Your objective: The lines to extract run from the first line of the material below to the line containing "R = math.radians", both included; leave the pictures behind.
⁂
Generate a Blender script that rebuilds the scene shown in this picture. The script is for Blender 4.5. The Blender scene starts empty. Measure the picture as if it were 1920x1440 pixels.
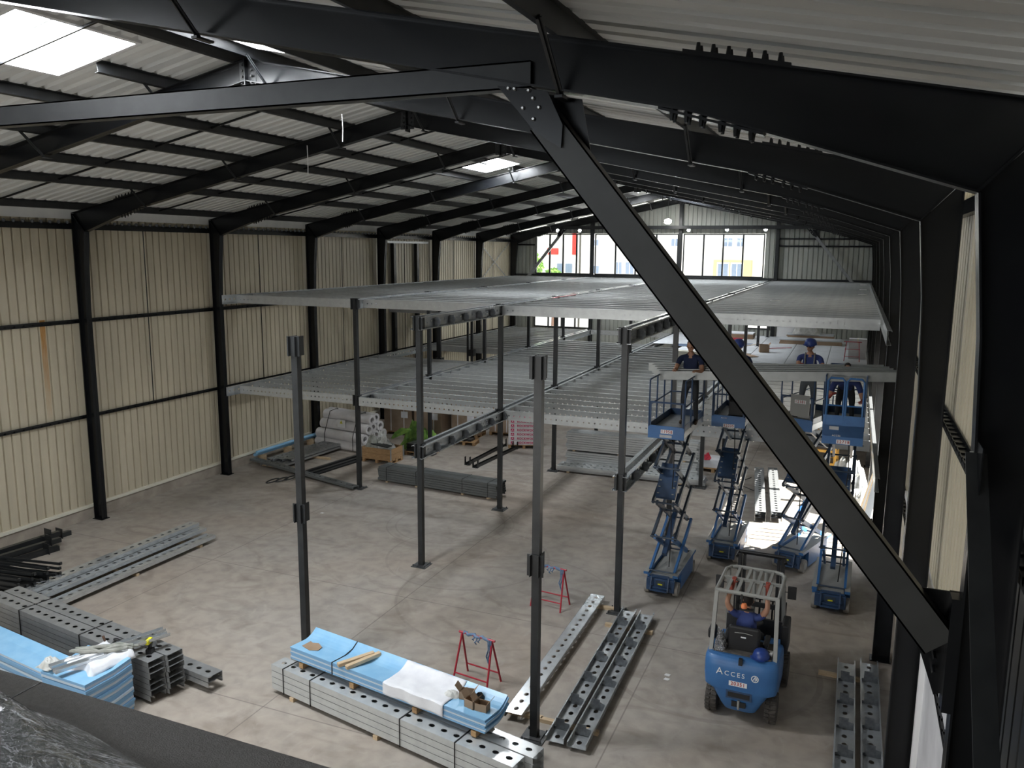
import bpy, bmesh, math, random
from mathutils import Vector, Matrix, Euler
random.seed(7)
SC = bpy.context.scene
COL = SC.collection
PI = math.pi
R = math.radians

# ---------------------------------------------------------------- materials
def mat(name, col, rough=.5, metal=0., col2=None, scale=6., detail=4., bump=0., bscale=40., spec=None, stretch=None, mixlo=.35, mixhi=.65, emit=None, estr=0., coords='Object'):
    m = bpy.data.materials.new(name); m.use_nodes = True
    nt = m.node_tree; b = nt.nodes['Principled BSDF']
    c = (*col, 1)
    b.inputs['Base Color'].default_value = c
    b.inputs['Roughness'].default_value = rough
    b.inputs['Metallic'].default_value = metal
    if spec is not None: b.inputs['Specular IOR Level'].default_value = spec
    if emit:
        b.inputs['Emission Color'].default_value = (*emit, 1); b.inputs['Emission Strength'].default_value = estr
    if col2 or bump:
        tc = nt.nodes.new('ShaderNodeTexCoord'); src = tc.outputs[coords]
        mp = nt.nodes.new('ShaderNodeMapping'); nt.links.new(src, mp.inputs['Vector'])
        if stretch: mp.inputs['Scale'].default_value = stretch
    if col2:
        n = nt.nodes.new('ShaderNodeTexNoise'); n.inputs['Scale'].default_value = scale; n.inputs['Detail'].default_value = detail
        nt.links.new(mp.outputs[0], n.inputs['Vector'])
        r = nt.nodes.new('ShaderNodeValToRGB')
        r.color_ramp.elements[0].position = mixlo; r.color_ramp.elements[1].position = mixhi
        r.color_ramp.elements[0].color = c; r.color_ramp.elements[1].color = (*col2, 1)
        nt.links.new(n.outputs['Fac'], r.inputs['Fac']); nt.links.new(r.outputs['Color'], b.inputs['Base Color'])
    if bump:
        n2 = nt.nodes.new('ShaderNodeTexNoise'); n2.inputs['Scale'].default_value = bscale; n2.inputs['Detail'].default_value = 5
        nt.links.new(mp.outputs[0], n2.inputs['Vector'])
        bp = nt.nodes.new('ShaderNodeBump'); bp.inputs['Strength'].default_value = bump; bp.inputs['Distance'].default_value = .02
        nt.links.new(n2.outputs['Fac'], bp.inputs['Height']); nt.links.new(bp.outputs[0], b.inputs['Normal'])
    return m

M = {}
M['dark'] = mat('dark_primer_steel', (.005,.0055,.007), .27, 0., (.008,.009,.010), 3., spec=.35)
M['dark2'] = mat('charcoal_painted_steel', (.018,.0195,.021), .34, 0., (.027,.029,.030), 5., spec=.4)
M['edge'] = mat('dark_worn_plate', (.05,.055,.06), .45, .3, (.09,.09,.09), 9.)
M['galv'] = mat('galvanised_steel', (.60,.62,.62), .26, .35, (.54,.56,.56), 7., 5)
M['galv_dull'] = mat('dull_galvanised_steel', (.38,.39,.395), .38, .55, (.32,.33,.335), 6., 5)
M['galv_bright'] = mat('new_galvanised_steel', (.66,.69,.71), .2, .7, (.58,.61,.63), 8., 5)
M['galv_dark'] = mat('dark_galvanised_cleat', (.2,.21,.22), .42, .7, (.12,.13,.14), 12.)
M['bolt'] = mat('zinc_bolt', (.6,.6,.58), .3, .9)
M['roof'] = mat('off_white_roof_sheet', (.66,.67,.66), .5, 0., (.74,.74,.72), 1.5, stretch=(.3,2,1))
M['flash'] = mat('cream_flashing', (.72,.69,.58), .4)
M['concrete'] = mat('plinth_concrete', (.42,.37,.31), .9, 0., (.30,.26,.22), 2.5, 8, bump=.3)
M['white'] = mat('white_paint', (.8,.8,.8), .45)
M['plaster'] = mat('white_scuffed_panel', (.66,.66,.68), .6, 0., (.52,.52,.54), 2., 6)
M['blue'] = mat('blue_machine_paint', (.045,.155,.37), .35, 0., (.038,.13,.32), 3.)
M['blue_dk'] = mat('dark_blue_machine_paint', (.035,.075,.16), .38, 0., (.03,.06,.12), 4.)
M['arm'] = mat('slate_blue_scissor_paint', (.05,.07,.10), .35, 0.1, (.03,.045,.07), 5.)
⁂
Complete output:
Generate a Blender script that rebuilds the scene shown in this picture. The script is for Blender 4.5. The Blender scene starts empty. Measure the picture as if it were 1920x1440 pixels.
import bpy, bmesh, math, random
from mathutils import Vector, Matrix, Euler
random.seed(7)
SC = bpy.context.scene
COL = SC.collection
PI = math.pi
R = math.radians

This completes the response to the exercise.